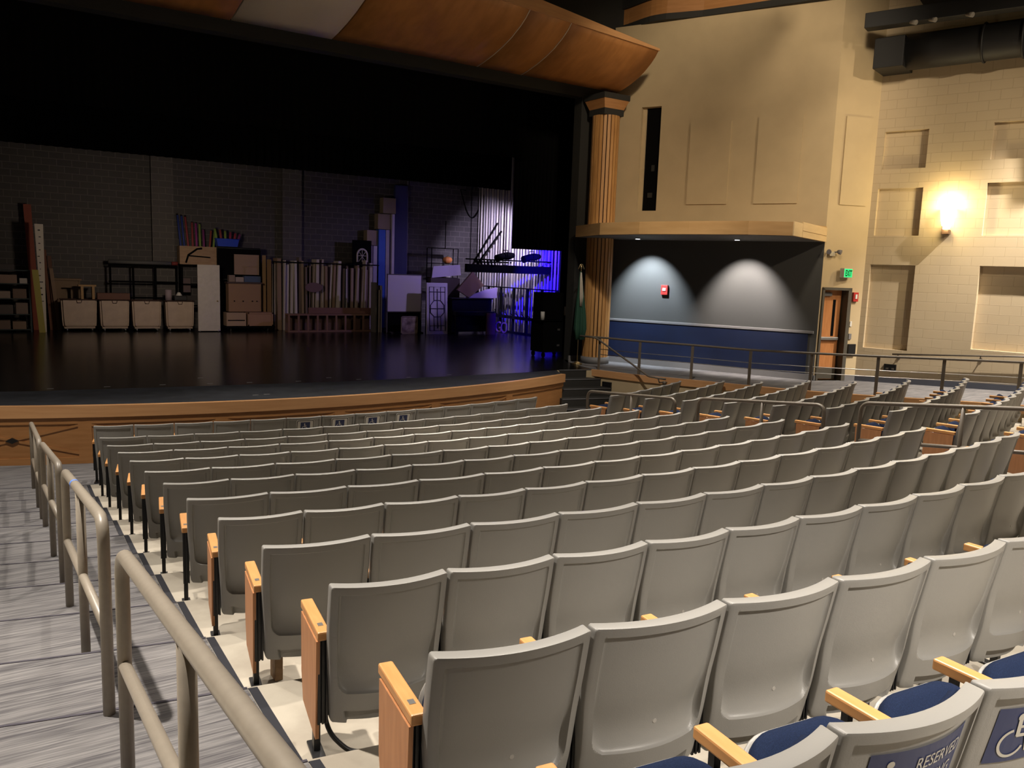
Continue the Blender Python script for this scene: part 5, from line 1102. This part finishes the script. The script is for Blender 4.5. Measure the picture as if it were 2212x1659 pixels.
# lighting pipe hanging in the wing
t = thing('lighting_truss', 'long black lighting pipe hanging across the blue wing', 'truss', (10.0, -5.0, 3.2)); b = B(); box(b, (-1.66, -0.06, -0.13), (2.0, 0.06, 0.13), None, 0.01); obj('truss_beam', b, MK, t); b = B(); tube(b, [(-1.66, 0, 0.29), (2.0, 0, 0.29)], 0.022, 8); obj('pipe', b, MK, t)
for sx in (-1.5, 0.2, 1.8): b = B(); tube(b, [(sx, 0, 0.1), (sx, 0, 7.2)], 0.012, 6); obj('hanger', b, MK, t)
b = B()
for j in range(6): tube(b, [(-1.2 + 0.13 * j, 0, 0.12), (-1.27 + 0.13 * j, -0.05, 0.30)], 0.03, 8)
obj('cable_loop', b, MK, t)
for j, (x, lb) in enumerate([(9.80, 'black stage light on the wing lighting pipe, left one'), (10.85, 'black stage light on the wing lighting pipe, right one')]):
    b = B(); p = Vector((x, -5.05, 3.62)); tube(b, [p + Vector((-0.36, -0.05, -0.08)), p + Vector((-0.1, 0, 0)), p + Vector((0.12, 0.02, 0.02)), p + Vector((0.36, 0.05, 0.05))], [0.12, 0.11, 0.13, 0.08], 14); y2 = B(); tube(y2, [p + Vector((0, -0.15, 0)), p + Vector((0, -0.15, 0.2)), p + Vector((0, 0.15, 0.2)), p + Vector((0, 0.15, 0))], 0.015, 6)
    multi('stage_light', lb, 'stage light', [('barrel', b, MK), ('yoke', y2, MK)], 'stage lights in the wing')
b = B(); tube(b, [(11.2 - 0.05 * 0, 0.25, 6.2)] + [(10.9 + 1.1 * k / 12, 0.15, 6.2 - 1.05 * math.sin(math.pi * k / 12)) for k in range(13)], 0.02, 6); solo('hanging_cable', b, MK, 'black cable hanging in a loop in the lit corner of the wing', 'cable')
b = B(); tube(b, [(11.35, -0.3, 3.5), (11.55, -1.6, 4.9)], 0.035, 8); tube(b, [(11.35, -0.7, 3.5), (11.55, -1.9, 4.6)], 0.035, 8); tube(b, [(11.45, -0.2, 3.45), (11.45, -2.4, 3.45)], 0.03, 8); tube(b, [(11.45, -0.25, 3.45), (11.96, -0.25, 3.45)], 0.03, 8); tube(b, [(11.45, -2.35, 3.45), (11.96, -2.35, 3.45)], 0.03, 8); solo('wing_bracket', b, MK, 'dark diagonal pipe bracket in the lit corner of the wing', 'bracket')
# black speaker cart beside the leg curtain
t = thing('equipment_cart', 'black equipment cart beside the leg curtain at the stage edge', 'equipment cart', (8.05, -10.25, SZ))
obj('lower_case', bxw((-0.40, -0.3, 0.14), (0.42, 0.3, 0.98), 0.01), MK, t); obj('upper_case', bxw((-0.36, -0.2, 1.0), (0.40, 0.3, 1.72), 0.01), MK, t)
obj('shelf_board', bxw((-0.46, -0.34, 0.98), (0.44, 0.32, 1.0), 0), MK, t)
for sx in (-0.34, 0.36):
    for y_ in (-0.24, 0.24): b = B(); tube(b, [(sx - 0.02, y_, 0.07), (sx + 0.02, y_, 0.07)], 0.07, 12); obj('caster', b, MK, t)
for z in (0.30, 0.72): obj('latch', bxw((0.05, -0.31, z), (0.13, -0.30, z + 0.05), 0), M_steel, t)
b = B(); tube(b, [(8.05 - 0.40, -10.48, SZ + 1.0), (8.05 - 0.40, -10.48, SZ + 1.22)], 0.055, 14); solo('paper_roll', b, M_signw, 'white paper roll on the black equipment cart', 'paper roll')
simple('paper_label', (8.36, -10.46, SZ + 1.12), (8.42, -10.452, SZ + 1.36), M_signw, 'small white card stuck on the black equipment cart', 'card')
# strips of tape on the stage floor
for i, (x, y) in enumerate([(-3.87, -12.5), (-3.0, -12.55), (-2.1, -12.6), (-1.3, -12.7), (-0.6, -12.78), (0.3, -12.9), (1.02, -12.6), (1.5, -13.0), (2.6, -13.0), (3.6, -12.9), (-0.9, -14.3), (-0.7, -14.28), (-1.3, -11.9)]):
    b = B(); box(b, (x - 0.05, y - 0.02, SZ), (x + 0.05, y + 0.02, SZ + 0.002)); solo('tape_mark', b, M_greytrim, 'small pale tape mark on the black stage floor', 'tape mark', 'tape marks on the stage floor')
------------------------------------------------
• Brief
Write out the whole listing again, exactly, with no pictures.

• Task answer
Continue the Blender Python script for this scene: part 5, from line 1102. This part finishes the script. The script is for Blender 4.5. Measure the picture as if it were 2212x1659 pixels.
# lighting pipe hanging in the wing
t = thing('lighting_truss', 'long black lighting pipe hanging across the blue wing', 'truss', (10.0, -5.0, 3.2)); b = B(); box(b, (-1.66, -0.06, -0.13), (2.0, 0.06, 0.13), None, 0.01); obj('truss_beam', b, MK, t); b = B(); tube(b, [(-1.66, 0, 0.29), (2.0, 0, 0.29)], 0.022, 8); obj('pipe', b, MK, t)
for sx in (-1.5, 0.2, 1.8): b = B(); tube(b, [(sx, 0, 0.1), (sx, 0, 7.2)], 0.012, 6); obj('hanger', b, MK, t)
b = B()
for j in range(6): tube(b, [(-1.2 + 0.13 * j, 0, 0.12), (-1.27 + 0.13 * j, -0.05, 0.30)], 0.03, 8)
obj('cable_loop', b, MK, t)
for j, (x, lb) in enumerate([(9.80, 'black stage light on the wing lighting pipe, left one'), (10.85, 'black stage light on the wing lighting pipe, right one')]):
    b = B(); p = Vector((x, -5.05, 3.62)); tube(b, [p + Vector((-0.36, -0.05, -0.08)), p + Vector((-0.1, 0, 0)), p + Vector((0.12, 0.02, 0.02)), p + Vector((0.36, 0.05, 0.05))], [0.12, 0.11, 0.13, 0.08], 14); y2 = B(); tube(y2, [p + Vector((0, -0.15, 0)), p + Vector((0, -0.15, 0.2)), p + Vector((0, 0.15, 0.2)), p + Vector((0, 0.15, 0))], 0.015, 6)
    multi('stage_light', lb, 'stage light', [('barrel', b, MK), ('yoke', y2, MK)], 'stage lights in the wing')
b = B(); tube(b, [(11.2 - 0.05 * 0, 0.25, 6.2)] + [(10.9 + 1.1 * k / 12, 0.15, 6.2 - 1.05 * math.sin(math.pi * k / 12)) for k in range(13)], 0.02, 6); solo('hanging_cable', b, MK, 'black cable hanging in a loop in the lit corner of the wing', 'cable')
b = B(); tube(b, [(11.35, -0.3, 3.5), (11.55, -1.6, 4.9)], 0.035, 8); tube(b, [(11.35, -0.7, 3.5), (11.55, -1.9, 4.6)], 0.035, 8); tube(b, [(11.45, -0.2, 3.45), (11.45, -2.4, 3.45)], 0.03, 8); tube(b, [(11.45, -0.25, 3.45), (11.96, -0.25, 3.45)], 0.03, 8); tube(b, [(11.45, -2.35, 3.45), (11.96, -2.35, 3.45)], 0.03, 8); solo('wing_bracket', b, MK, 'dark diagonal pipe bracket in the lit corner of the wing', 'bracket')
# black speaker cart beside the leg curtain
t = thing('equipment_cart', 'black equipment cart beside the leg curtain at the stage edge', 'equipment cart', (8.05, -10.25, SZ))
obj('lower_case', bxw((-0.40, -0.3, 0.14), (0.42, 0.3, 0.98), 0.01), MK, t); obj('upper_case', bxw((-0.36, -0.2, 1.0), (0.40, 0.3, 1.72), 0.01), MK, t)
obj('shelf_board', bxw((-0.46, -0.34, 0.98), (0.44, 0.32, 1.0), 0), MK, t)
for sx in (-0.34, 0.36):
    for y_ in (-0.24, 0.24): b = B(); tube(b, [(sx - 0.02, y_, 0.07), (sx + 0.02, y_, 0.07)], 0.07, 12); obj('caster', b, MK, t)
for z in (0.30, 0.72): obj('latch', bxw((0.05, -0.31, z), (0.13, -0.30, z + 0.05), 0), M_steel, t)
b = B(); tube(b, [(8.05 - 0.40, -10.48, SZ + 1.0), (8.05 - 0.40, -10.48, SZ + 1.22)], 0.055, 14); solo('paper_roll', b, M_signw, 'white paper roll on the black equipment cart', 'paper roll')
simple('paper_label', (8.36, -10.46, SZ + 1.12), (8.42, -10.452, SZ + 1.36), M_signw, 'small white card stuck on the black equipment cart', 'card')
# strips of tape on the stage floor
for i, (x, y) in enumerate([(-3.87, -12.5), (-3.0, -12.55), (-2.1, -12.6), (-1.3, -12.7), (-0.6, -12.78), (0.3, -12.9), (1.02, -12.6), (1.5, -13.0), (2.6, -13.0), (3.6, -12.9), (-0.9, -14.3), (-0.7, -14.28), (-1.3, -11.9)]):
    b = B(); box(b, (x - 0.05, y - 0.02, SZ), (x + 0.05, y + 0.02, SZ + 0.002)); solo('tape_mark', b, M_greytrim, 'small pale tape mark on the black stage floor', 'tape mark', 'tape marks on the stage floor')